Les militants doivent se prononcer par vote électronique sur les 20 résolutions, parmi la trentaine qui ont été soumises, qu'ils souhaitent être incluses dans le programme électoral du parti. On connaîtra leur choix samedi.

Présent au congrès libéral, le chef parlementaire du NPD, Guy Caron, a soutenu que les libéraux adoptent souvent des propositions progressistes qui sont éventuellement larguées par le gouvernement libéral.

« Il y a beaucoup de résolution qui pourraient trouver leur place dans un congrès du NPD. On dit souvent que les libéraux vont clignoter à gauche, mais qu'ils vont gouverner à droite. C'est exactement ce que l'on voit.  Le meilleur exemple est la proposition sur le revenu minimum garanti.

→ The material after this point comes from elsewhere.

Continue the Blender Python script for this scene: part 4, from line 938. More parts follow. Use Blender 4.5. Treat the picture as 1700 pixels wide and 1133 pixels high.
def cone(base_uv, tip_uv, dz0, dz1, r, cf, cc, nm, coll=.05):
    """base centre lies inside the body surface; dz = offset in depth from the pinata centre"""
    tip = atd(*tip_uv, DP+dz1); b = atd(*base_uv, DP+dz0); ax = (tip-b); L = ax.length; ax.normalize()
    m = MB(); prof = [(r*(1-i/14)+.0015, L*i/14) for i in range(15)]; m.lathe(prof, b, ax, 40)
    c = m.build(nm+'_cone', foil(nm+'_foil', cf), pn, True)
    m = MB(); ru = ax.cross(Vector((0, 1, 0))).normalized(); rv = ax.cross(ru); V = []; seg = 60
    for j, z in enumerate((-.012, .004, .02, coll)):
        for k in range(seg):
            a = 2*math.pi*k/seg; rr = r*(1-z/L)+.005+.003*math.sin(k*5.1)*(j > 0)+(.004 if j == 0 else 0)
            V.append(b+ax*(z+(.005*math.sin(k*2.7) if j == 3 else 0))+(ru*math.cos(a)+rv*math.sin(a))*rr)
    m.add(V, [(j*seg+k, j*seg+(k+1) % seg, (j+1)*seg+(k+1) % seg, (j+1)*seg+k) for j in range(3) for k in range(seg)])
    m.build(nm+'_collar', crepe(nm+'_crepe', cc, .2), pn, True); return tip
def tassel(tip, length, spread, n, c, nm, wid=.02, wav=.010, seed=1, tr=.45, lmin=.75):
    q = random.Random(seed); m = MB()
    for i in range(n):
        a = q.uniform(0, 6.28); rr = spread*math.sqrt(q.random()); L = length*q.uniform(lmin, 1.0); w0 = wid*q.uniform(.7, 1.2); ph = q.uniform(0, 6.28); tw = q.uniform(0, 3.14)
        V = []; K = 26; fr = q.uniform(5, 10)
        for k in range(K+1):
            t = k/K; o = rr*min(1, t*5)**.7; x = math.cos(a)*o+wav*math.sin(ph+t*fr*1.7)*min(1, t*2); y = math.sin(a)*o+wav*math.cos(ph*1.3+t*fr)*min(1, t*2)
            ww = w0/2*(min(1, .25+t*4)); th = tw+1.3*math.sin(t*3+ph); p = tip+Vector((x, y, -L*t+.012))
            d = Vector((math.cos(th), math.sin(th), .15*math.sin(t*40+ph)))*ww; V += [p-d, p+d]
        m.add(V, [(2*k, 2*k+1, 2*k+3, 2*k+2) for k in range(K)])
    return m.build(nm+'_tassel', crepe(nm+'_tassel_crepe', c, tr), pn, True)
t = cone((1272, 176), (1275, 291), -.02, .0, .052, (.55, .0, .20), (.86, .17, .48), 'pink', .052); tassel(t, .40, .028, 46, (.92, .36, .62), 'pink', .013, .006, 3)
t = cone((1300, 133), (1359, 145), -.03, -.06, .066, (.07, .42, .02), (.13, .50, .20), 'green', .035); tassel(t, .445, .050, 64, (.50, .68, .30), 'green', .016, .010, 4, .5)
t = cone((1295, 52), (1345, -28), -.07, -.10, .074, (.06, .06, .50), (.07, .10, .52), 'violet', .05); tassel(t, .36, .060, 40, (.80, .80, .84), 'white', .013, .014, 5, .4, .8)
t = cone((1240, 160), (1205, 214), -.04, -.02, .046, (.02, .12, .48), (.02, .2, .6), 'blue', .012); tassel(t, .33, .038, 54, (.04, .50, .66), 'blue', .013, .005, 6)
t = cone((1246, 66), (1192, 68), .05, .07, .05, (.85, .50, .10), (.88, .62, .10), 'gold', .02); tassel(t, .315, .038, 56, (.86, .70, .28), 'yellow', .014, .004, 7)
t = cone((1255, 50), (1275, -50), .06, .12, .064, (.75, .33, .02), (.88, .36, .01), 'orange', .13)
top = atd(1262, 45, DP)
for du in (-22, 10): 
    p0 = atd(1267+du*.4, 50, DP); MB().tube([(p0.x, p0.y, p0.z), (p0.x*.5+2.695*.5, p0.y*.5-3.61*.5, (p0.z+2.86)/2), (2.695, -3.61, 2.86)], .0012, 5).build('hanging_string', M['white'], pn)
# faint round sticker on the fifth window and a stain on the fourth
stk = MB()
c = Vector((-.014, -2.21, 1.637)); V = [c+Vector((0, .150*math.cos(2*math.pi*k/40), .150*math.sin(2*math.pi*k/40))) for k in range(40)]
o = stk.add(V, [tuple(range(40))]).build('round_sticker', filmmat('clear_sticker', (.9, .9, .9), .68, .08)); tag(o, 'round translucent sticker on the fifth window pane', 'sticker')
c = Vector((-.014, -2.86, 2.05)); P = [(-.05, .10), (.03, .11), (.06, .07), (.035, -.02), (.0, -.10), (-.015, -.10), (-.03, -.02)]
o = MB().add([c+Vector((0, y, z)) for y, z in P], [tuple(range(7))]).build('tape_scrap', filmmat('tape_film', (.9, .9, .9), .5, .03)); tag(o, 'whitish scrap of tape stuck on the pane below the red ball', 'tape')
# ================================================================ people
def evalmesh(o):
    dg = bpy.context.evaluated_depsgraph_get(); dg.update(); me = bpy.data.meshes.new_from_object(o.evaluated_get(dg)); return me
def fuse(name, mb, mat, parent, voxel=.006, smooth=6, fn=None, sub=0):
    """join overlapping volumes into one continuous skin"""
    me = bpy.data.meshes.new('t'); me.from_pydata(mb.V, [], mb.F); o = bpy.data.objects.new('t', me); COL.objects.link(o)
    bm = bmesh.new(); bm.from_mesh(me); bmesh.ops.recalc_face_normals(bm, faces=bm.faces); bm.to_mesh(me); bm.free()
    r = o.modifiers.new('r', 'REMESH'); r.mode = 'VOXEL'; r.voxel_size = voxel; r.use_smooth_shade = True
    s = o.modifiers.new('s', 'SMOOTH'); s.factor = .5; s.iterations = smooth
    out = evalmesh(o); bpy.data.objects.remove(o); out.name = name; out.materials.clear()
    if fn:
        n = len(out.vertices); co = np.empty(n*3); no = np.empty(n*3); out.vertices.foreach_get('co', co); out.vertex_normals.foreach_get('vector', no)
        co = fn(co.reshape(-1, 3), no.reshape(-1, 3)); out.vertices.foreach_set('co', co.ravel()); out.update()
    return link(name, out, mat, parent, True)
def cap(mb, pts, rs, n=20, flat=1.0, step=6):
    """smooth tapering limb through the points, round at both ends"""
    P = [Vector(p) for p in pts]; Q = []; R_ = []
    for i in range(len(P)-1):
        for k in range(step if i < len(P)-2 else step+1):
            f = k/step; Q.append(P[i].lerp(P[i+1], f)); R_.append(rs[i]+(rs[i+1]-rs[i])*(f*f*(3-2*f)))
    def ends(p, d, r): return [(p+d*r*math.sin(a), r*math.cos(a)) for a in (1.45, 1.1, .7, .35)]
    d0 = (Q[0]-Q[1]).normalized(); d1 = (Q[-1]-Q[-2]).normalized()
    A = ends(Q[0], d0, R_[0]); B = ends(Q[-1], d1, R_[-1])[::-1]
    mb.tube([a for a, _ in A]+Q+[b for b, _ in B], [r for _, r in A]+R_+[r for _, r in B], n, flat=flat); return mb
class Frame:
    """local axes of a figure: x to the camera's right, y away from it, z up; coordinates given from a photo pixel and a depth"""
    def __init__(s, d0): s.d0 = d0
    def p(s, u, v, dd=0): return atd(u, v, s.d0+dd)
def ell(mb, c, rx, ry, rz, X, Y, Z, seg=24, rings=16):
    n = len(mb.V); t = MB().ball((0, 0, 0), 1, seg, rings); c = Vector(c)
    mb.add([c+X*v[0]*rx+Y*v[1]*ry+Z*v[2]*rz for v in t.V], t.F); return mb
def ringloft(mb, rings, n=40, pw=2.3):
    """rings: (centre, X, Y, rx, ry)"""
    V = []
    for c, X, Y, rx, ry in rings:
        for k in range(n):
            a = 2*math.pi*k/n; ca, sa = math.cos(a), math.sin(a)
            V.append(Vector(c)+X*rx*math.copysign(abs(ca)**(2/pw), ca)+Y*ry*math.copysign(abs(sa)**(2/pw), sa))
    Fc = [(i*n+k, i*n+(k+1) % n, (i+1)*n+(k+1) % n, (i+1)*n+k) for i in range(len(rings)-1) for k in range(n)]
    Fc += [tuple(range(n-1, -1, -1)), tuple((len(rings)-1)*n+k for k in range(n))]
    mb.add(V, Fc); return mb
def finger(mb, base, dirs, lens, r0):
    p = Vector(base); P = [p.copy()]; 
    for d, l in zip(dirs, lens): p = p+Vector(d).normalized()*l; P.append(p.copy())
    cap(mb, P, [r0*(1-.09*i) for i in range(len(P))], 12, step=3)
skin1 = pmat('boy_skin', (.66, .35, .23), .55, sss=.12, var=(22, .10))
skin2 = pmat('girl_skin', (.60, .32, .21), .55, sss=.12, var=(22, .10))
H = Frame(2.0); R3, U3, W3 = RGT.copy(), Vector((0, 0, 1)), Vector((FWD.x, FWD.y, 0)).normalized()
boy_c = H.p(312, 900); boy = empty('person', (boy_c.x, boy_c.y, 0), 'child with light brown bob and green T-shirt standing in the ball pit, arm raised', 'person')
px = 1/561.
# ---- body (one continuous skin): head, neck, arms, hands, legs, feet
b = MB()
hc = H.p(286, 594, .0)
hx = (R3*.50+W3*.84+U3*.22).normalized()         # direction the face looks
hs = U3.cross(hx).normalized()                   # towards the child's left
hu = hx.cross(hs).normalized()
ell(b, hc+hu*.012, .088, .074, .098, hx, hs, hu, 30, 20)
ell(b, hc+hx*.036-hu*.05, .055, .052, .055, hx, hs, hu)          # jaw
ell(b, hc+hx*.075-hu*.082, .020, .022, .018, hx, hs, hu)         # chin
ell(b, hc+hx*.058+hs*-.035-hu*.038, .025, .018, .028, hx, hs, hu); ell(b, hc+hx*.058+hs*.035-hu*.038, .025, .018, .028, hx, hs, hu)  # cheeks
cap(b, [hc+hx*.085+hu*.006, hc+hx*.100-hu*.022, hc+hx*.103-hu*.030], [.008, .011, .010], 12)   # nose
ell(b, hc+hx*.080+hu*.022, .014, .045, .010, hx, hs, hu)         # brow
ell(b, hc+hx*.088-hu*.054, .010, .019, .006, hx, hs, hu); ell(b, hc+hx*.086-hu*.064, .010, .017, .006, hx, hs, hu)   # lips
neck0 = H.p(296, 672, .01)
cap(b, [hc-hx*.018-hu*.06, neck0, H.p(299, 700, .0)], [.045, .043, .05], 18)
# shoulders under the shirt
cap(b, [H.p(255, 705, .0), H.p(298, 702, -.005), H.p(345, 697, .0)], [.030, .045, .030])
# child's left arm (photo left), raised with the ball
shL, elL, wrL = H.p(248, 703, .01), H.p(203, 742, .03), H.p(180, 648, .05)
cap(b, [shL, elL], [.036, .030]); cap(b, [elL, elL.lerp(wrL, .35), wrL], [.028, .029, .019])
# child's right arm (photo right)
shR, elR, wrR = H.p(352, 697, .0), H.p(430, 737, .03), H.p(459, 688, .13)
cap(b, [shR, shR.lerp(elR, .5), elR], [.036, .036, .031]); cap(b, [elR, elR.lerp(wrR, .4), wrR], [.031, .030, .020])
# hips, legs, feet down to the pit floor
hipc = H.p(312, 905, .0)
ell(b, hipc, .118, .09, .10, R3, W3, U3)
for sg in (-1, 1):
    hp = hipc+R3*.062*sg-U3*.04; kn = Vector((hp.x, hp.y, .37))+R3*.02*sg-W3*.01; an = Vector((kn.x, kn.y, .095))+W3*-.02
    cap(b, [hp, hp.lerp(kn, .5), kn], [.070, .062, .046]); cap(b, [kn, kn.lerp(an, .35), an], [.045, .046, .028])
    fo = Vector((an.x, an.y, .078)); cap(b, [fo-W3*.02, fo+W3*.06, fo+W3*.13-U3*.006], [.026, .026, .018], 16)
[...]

C'était une de mes idées de la course à la direction du NPD. J'étais au congrès libéral en 2012 comme observateur et les libéraux l'ont adopté comme concept. Ils l'ont adopté de nouveau en 2014. Mais en 2017, j'ai déposé une résolution au comité des finances pour étudier cette idée, et les libéraux ont voté contre. Ils présentent des idées prometteuses, mais c'est sans lendemain »,  a dit M. Caron.

« Les libéraux donnent la perception qu'ils sont progressistes. Mais c'est un parti de pouvoir et ils vont dire ce qu'ils ont besoin de dire pour prendre ou conserver le pouvoir », a-t-il ajouté.